Everybody goes to bring glory to God, but how are you going to know if you have even accomplished that goal? The more specifically you define your objectives, the better you can train your Workers!

For example: at LST, we tell our workers in training that we are a seed-planting ministry, not a harvesting ministry. We are partners with local Christians who will nurture the relationships that our workers have begun and will continue to share the Story with those who will hear, so our goals are

  • to start relationships with people by offering to help them improve their English
  • to bring them into contact with the Word, specifically the Story of Jesus
  • to plant the Good Seed into their hearts and to water it with our love
  • to build a bridge from our short-term work to the long-term work of the local Christians.

With these very clear goals in mind, we can train very specifically.

  • To meet the first goal, LST trains workers in starting conversations with strangers and in helping them with their English in a way that fosters friendships and trust.
  • To meet the second goal, LST created appropriate materials for helping people with their English, which bring them into immediate and direct contact with the Word/Story in a non-confrontational way.  Much of LST’s training is in how to use these materials effectively.
  • Third, each LST lesson in every workbook contains seed thoughts, or very specific ideas that can germinate into faith in a good heart.

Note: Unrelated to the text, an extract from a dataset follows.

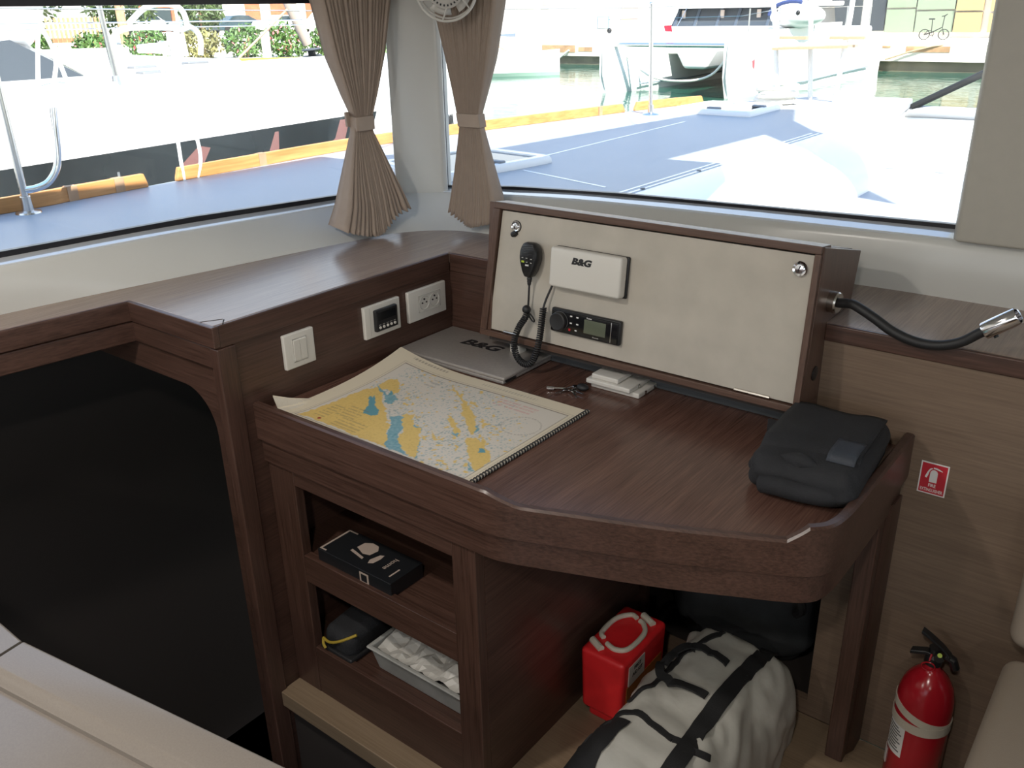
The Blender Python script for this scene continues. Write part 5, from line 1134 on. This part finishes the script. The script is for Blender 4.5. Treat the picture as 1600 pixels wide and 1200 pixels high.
# ================================================================== RIGHT SIDE: CATAMARAN, BOAT, BUILDINGS
ct = thing('moored_catamaran', 'white catamaran with a dark-windowed cabin moored stern-to across the water', 'boat', (-12.4, 31.5, -1))
def hullc(xc, nm, w=1.15):
    st_ = [(25.3, .10, .75), (25.6, .35, .78), (26.6, .75, .82), (28.5, 1.0, .85), (32, 1.1, .85), (36.5, 1.0, .55), (38.2, .95, .1)]
    rg = []
    for y, k, zt in st_:
        h = w*k/1.1/1.0
        rg.append([Vector((xc+h*.55*s*f, y+(.25 if z < -.5 else 0)*(y < 26), z)) for f, z, s in ((.35, -1.25, -1), (.93, -1.0, -1), (.98, -.4, -1), (1, zt, -1), (1, zt, 1), (.98, -.4, 1), (.93, -1.0, 1), (.35, -1.25, 1))])
    m = MB(); m.loft(rg); m.build(nm, 'hull_white', ct, smooth=True, angle=45)
    m = MB(); m.tube([(xc+.55, 26.8, -.78), (xc+.63, 30, -.8), (xc+.62, 36.5, -.7)], .025, 6); m.build('boot_line', 'car_grey', ct)
    m = MB(); m.loft([[Vector((xc+h*.98, y, z)) for z in (-1.05, -.86)]+[Vector((xc-h*.98, y, z)) for z in (-.86, -1.05)] for y, h in ((25.75, .12), (26.6, .36), (28.5, .5), (36.5, .5))]); m.build('antifouling', 'antifoul', ct)
hullc(-10.35, 'hull'); hullc(-14.6, 'hull')
m = MB(); m.box(-14.9, -10.2, 28.6, 38, .05, .72); m.build('bridgedeck', 'hull_white', ct, bevel=.1)
m = MB(); m.loft([[Vector((x, y, z)) for x, z in ((-13.3, .3), (-11.7, .3), (-12.1, -.35), (-12.9, -.35))] for y in (27.6, 33)]); m.build('nacelle', 'hull_white', ct, bevel=.12)
m = MB(); m.tube([(-14.6, 25.75, .46), (-10.35, 25.75, .46)], .07, 10); m.build('crossbeam', 'steel', ct)
m = MB(); m.loft([[Vector((x, y, z)) for x, y in ((-15.2, 30.6), (-11.25, 30.6), (-10.9, 36.5), (-15.3, 36.5))] for z in (.66, .88)]); m.build('cabin_base', 'hull_white', ct)
m = MB(); m.loft([[Vector((x, y, .88)) for x, y in ((-15.15, 30.8), (-11.3, 30.8), (-11.0, 36), (-15.3, 36))], [Vector((x, y, 1.46)) for x, y in ((-15.05, 31.2), (-11.4, 31.2), (-11.1, 36), (-15.2, 36))]]); m.build('cabin_windows', 'smoke_glass', ct)
m = MB(); m.box(-15.3, -11.0, 30.7, 36.8, 1.46, 1.62); m.build('cabin_roof', 'hull_white', ct, bevel=.05)
for x in (-15.0, -14.2, -13.35, -12.65, -11.5):
    m = MB(); m.hexa([(x-.05, 30.76, .88), (x+.05, 30.76, .88), (x+.05, 30.9, .88), (x-.05, 30.9, .88), (x-.05, 31.15, 1.46), (x+.05, 31.15, 1.46), (x+.05, 31.3, 1.46), (x-.05, 31.3, 1.46)]); m.build('window_post', 'navy_frame', ct)
for x in (-13.25, -11.9, -14.75):
    m = MB(); m.box(x-.07, x+.07, 30.98, 31.02, .95, 1.4); m.build('cabin_curtain', 'sail_tan', ct)
m = MB(); m.sphere((-9.9, 29.4, 1.19), .8, 20, 12, (.95, 1.6, .46)); m.build('dinghy_cover', 'hull_white', ct)
m = MB(); m.tube([(-9.9+.75*math.cos(q), 28.9, 1.22+.40*math.sin(q)) for q in [pi*(1.0-.62*k/14) for k in range(15)]], .06, 8); m.build('cover_edge', 'canvas_blue', ct)
for x, z in ((-10.2, 1.34), (-9.5, 1.3)):
    m = MB(); m.sphere((x, 28.35, z), .07, 10, 6); m.build('cover_vent', 'ink', ct)
m = MB(); m.tube(spline([(-14.5, 26.3, .3), (-13.4, 26.2, -.45), (-12.2, 26.1, -.6), (-11.2, 26.2, -.4), (-10.6, 26.3, .35)], 8), .035, 8); m.build('bow_line', 'rope_white', ct)
for x, y in ((-10.1, 26.2), (-10.0, 28.2), (-9.75, 30.5), (-9.75, 33.5), (-9.8, 36.2)):
    m = MB(); m.tube([(x, y, .8), (x, y, 1.45)], .022, 7); m.build('stanchion', 'steel', ct)
m = MB(); m.tube([(-14.6, 25.7, 1.2), (-10.2, 25.9, 1.25), (-10.0, 28.2, 1.42), (-9.75, 36.2, 1.42)], .008, 5); m.tube([(-12.5, 25.75, .5), (-13.3, 29.5, 2.4)], .01, 5); m.build('lifeline', 'steel', ct)
for y, k in ((27.5, .1), (33.1, .3)):
    m = MB(); m.sphere((-9.68, y+.4, -.35), .16, 12, 10, (.7, .7, 2.2)); m.build('fender', 'plaster', ct)
m = MB(); m.prism([(26.35, .02), (26.7, .12), (26.95, -.12), (26.55, -.3), (26.4, -.16)], -9.98, -9.95, 'x'); m.build('hull_emblem', 'flag_pink', ct)
m = MB(); m.sphere((-14.75, 26.0, .87), .08, 10, 8); m.build('anchor_ball', 'ink', ct)
m = MB(); m.prism([(-12.9, 1.0), (-12.65, 1.02), (-12.6, .82), (-12.85, .84)], 26.2, 26.22, 'y'); m.build('pennant', 'red_flag', ct)

t = thing('small_boat', 'small white boat with a grey-green hull at the far quay beside the right curtain', 'boat', (-23.2, 30.2, -1))
rg = []
for s, k, zt in ((0, .9, -.05), (.3, 1, -.1), (.6, .85, -.1), (.85, .45, -.05), (1, .05, .02)):
    c = Vector((-25.6, 28.6, 0)).lerp(Vector((-20.9, 32.0, 0)), s); n = Vector((-.59, .81, 0))*.8*k
    rg.append([c-n*.55+Vector((0, 0, -1.15)), c-n+Vector((0, 0, -.62)), c-n+Vector((0, 0, zt)), c+n+Vector((0, 0, zt)), c+n+Vector((0, 0, -.62)), c+n*.55+Vector((0, 0, -1.15))])
m = MB(); m.loft(rg); m.build('hull', 'hull_white', t, smooth=True, angle=45)
m = MB(); m.loft([[p+(p-(r[0]+r[5])/2)*.01+Vector((0, 0, 0)) for p in (r[0], r[1]*.55+r[0]*.45, r[4]*.55+r[5]*.45, r[5])] for r in rg]); m.build('boot_stripe', 'antifoul', t)
m = MB(); m.box(-24.3, -23.1, 29.5, 30.3, -.1, .55); m.build('wheelhouse', 'hull_white', t, bevel=.08)
m = MB(); m.tube([(-23.4, 29.9, .55), (-22.6, 30.6, .0)], .03, 6); m.build('stay', 'rope_tan', t)
# buildings across the quay
block(-34, 46, -16, 46, 0, 7, 'plaster', 'white_building', 'white harbour building with a pinkish pillar behind the far quay', 'building', [(.42, .475, .2, 7, 'plaster_pink', 'pillar'), (.33, .375, .45, 1.1, 'car_grey', 'panel_frame'), (.335, .37, .5, 1.05, 'plaster', 'panel'), (.12, .15, 1.7, 2.0, 'plaster_pink', 'sign_board')])
block(-15.8, 46, -3, 46, 0, 7, 'plaster', 'harbour_office', 'white harbour office with tall green windows behind the bicycle', 'building',
      [(.085, .20, .40, 3, 'smoke_glass', 'window'), (.235, .285, .30, 3, 'smoke_glass', 'window'), (.29, .39, .24, 1.22, 'pale_glass', 'window'), (.395, .52, .24, 1.12, 'pale_glass', 'window'), (.29, .39, 1.30, 3, 'pale_glass', 'window'), (.395, .52, 1.2, 3, 'pale_glass', 'window'), (.525, .61, .24, 1.05, 'shutter', 'shutter'), (.525, .61, 1.13, 3, 'shutter', 'shutter'), (.635, .75, .24, 1.0, 'shutter', 'shutter'), (.635, .75, 1.1, 3, 'shutter', 'shutter'), (.325, .345, .24, 1.22, 'plaster', 'glazing_bar')][:10])
# folding bicycle
bk = thing('bicycle', 'small black folding bicycle parked on the quay by the green windows', 'bicycle', (-9.3, 43.5, 0))
def bp2(x, z): return Vector((-9.68+x*.82, 43.5+x*.10, z))
for x in (0.0, .93):
    m = MB(); c = bp2(x, .21); m.tube(circle(c, .205, (1, .1, 0), (0, 0, 1), 28), .018, 6, closed=True)
    for k in range(8): m.tube([c, c+Vector((math.cos(k*pi/4), 0, math.sin(k*pi/4)))*.2], .004, 4)
    m.build('wheel', 'tyre', bk)
m = MB(); m.tube([bp2(0, .21), bp2(.36, .30), bp2(.82, .50), bp2(.93, .21)], .024, 8); m.tube([bp2(.33, .26), bp2(.30, .80)], .018, 8); m.tube([bp2(0, .21), bp2(.15, .38), bp2(.32, .36)], .014, 6); m.build('frame', 'ink', bk)
m = MB(); m.tube([bp2(.82, .50), bp2(.86, .98)], .018, 8); m.tube([bp2(.72, .93), bp2(.86, .95), bp2(.98, 1.02)], .02, 8); m.build('handlebar', 'ink', bk)
m = MB(); m.rbox(bp2(.27, .83), (.12, .05, .025), .02); m.build('saddle', 'ink', bk)
m = MB(); m.tube(circle(bp2(.36, .24), .08, (1, .1, 0), (0, 0, 1), 18), .012, 5, closed=True); m.tube([bp2(.36, .24), bp2(.42, .12)], .012, 5); m.build('crank', 'ink', bk)
m = MB(); m.tube([(-9.7, 38.45, -.55), (-8.9, 38.5, -.28), (-8.0, 38.55, -.05), (-7.3, 38.7, .02)], .03, 6); tag(m.build('mooring_rope', 'rope_tan'), 'taut dark mooring line running up to the far quay on the right', 'rope')
m = MB(); m.tube([(-25.9, 38.4, -1.0), (-24.9, 38.5, -.35)], .05, 6); tag(m.build('mooring_rope', 'rope_white'), 'pale mooring line in front of the dark quay slot', 'rope')
# ================================================================== LIGHT AND CAMERA
wd = bpy.data.worlds.new('harbour_sky'); SC.world = wd; wd.use_nodes = True; nt = wd.node_tree
bgn = nt.nodes['Background']; tc = nt.nodes.new('ShaderNodeTexCoord'); sx = nt.nodes.new('ShaderNodeSeparateXYZ'); cr = nt.nodes.new('ShaderNodeValToRGB')
nt.links.new(tc.outputs['Generated'], sx.inputs[0]); nt.links.new(sx.outputs['Z'], cr.inputs['Fac'])
e = cr.color_ramp.elements; e[0].position = 0.0; e[0].color = (1.0, .985, .96, 1); e[1].position = .75; e[1].color = (.33, .55, 1.0, 1)
n = cr.color_ramp.elements.new(.22); n.color = (.80, .88, 1.0, 1)
nt.links.new(cr.outputs['Color'], bgn.inputs['Color']); bgn.inputs['Strength'].default_value = SKY
sl = bpy.data.lights.new('sun', 'SUN'); sl.energy = SUN; sl.angle = .009; sl.color = (1, .95, .87); so_ = bpy.data.objects.new('sun', sl); COL.objects.link(so_)
so_.rotation_euler = Vector(SUNDIR).to_track_quat('-Z', 'Y').to_euler(); so_.location = (6, 0, 8)
# unseen lamps added under the saloon roof to brighten the cabin
for i, (x, y) in enumerate(((.3, .1), (1.5, -.3), (.3, -1.4), (2.6, -1.5))):
    t = thing('fill_lamp', 'round unseen fill lamp added above the viewer to brighten the saloon', 'lamp', (x, y, 2.03), 'added saloon fill lamps')
    m = MB(); m.lathe([(.0005, .0), (.06, 0), (.062, .012), (.05, .02), (.0005, .02)], (x, y, 2.029), (0, 0, 1), 24); m.build('housing', 'white_plastic', t)
    al = bpy.data.lights.new('fill_light', 'AREA'); al.shape = 'DISK'; al.size = .1; al.energy = LAMP; al.color = (1, .93, .85)
    ao = bpy.data.objects.new('fill_light', al); COL.objects.link(ao); ao.location = (x, y, 2.02); ao.parent = None
cam = bpy.data.cameras.new('camera'); co = bpy.data.objects.new('camera', cam); COL.objects.link(co)
cam.sensor_fit = 'HORIZONTAL'; cam.sensor_width = 36; cam.lens = 36*1380.69/1600; cam.clip_start = .05; cam.clip_end = 400
yaw, pit, rol = .669492248, .400635063, -.0209380668
d = Vector((-math.sin(yaw)*math.cos(pit), math.cos(yaw)*math.cos(pit), -math.sin(pit))); r = Vector((math.cos(yaw), math.sin(yaw), 0)); u = r.cross(d)
r2 = r*math.cos(rol)+u*math.sin(rol); u2 = u*math.cos(rol)-r*math.sin(rol)
co.matrix_world = Matrix.Translation((1.54, 0, 1.55)) @ Matrix((r2, u2, -d)).transposed().to_4x4()
SC.camera = co
vs = SC.view_settings; vs.view_transform = 'Standard'; vs.look = 'None'; vs.gamma = 1; vs.use_curve_mapping = False; vs.exposure = EXPO
SC.cycles.max_bounces = 10; SC.cycles.transparent_max_bounces = 12; SC.cycles.diffuse_bounces = 5; SC.cycles.caustics_reflective = False; SC.cycles.caustics_refractive = False
SC.cycles.sample_clamp_indirect = 6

Workers are trained how to plant the seeds in their conversations with unbelievers, as well as how to illustrate the truth of the Word from and with their own lives.
  • Finally, LST teams hosts social and service events for the local Christians and the participants, with the goal of building that very important bridge from short-term to long-term.  LST teams are trained specifically in ways to host these events to encourage the greatest participation and the best results.

Every goal or objective of your short-term work—whatever type–should produce a specific training component!  The hard part is defining the objectives specifically enough, but when your goals are truly defined, creating your training becomes much easier.

Every mission trip of every sort is conceived with the goal of doing good and bringing glory to God.  Most trips probably achieve these goals to about the same degree that each of us meets these same goals in our daily lives.  We can do better than that!

Excellent short-term missions will have well-defined goals and all of the workers on these mission trips will have been equipped and prepared intentionally and specifically with these goals in mind.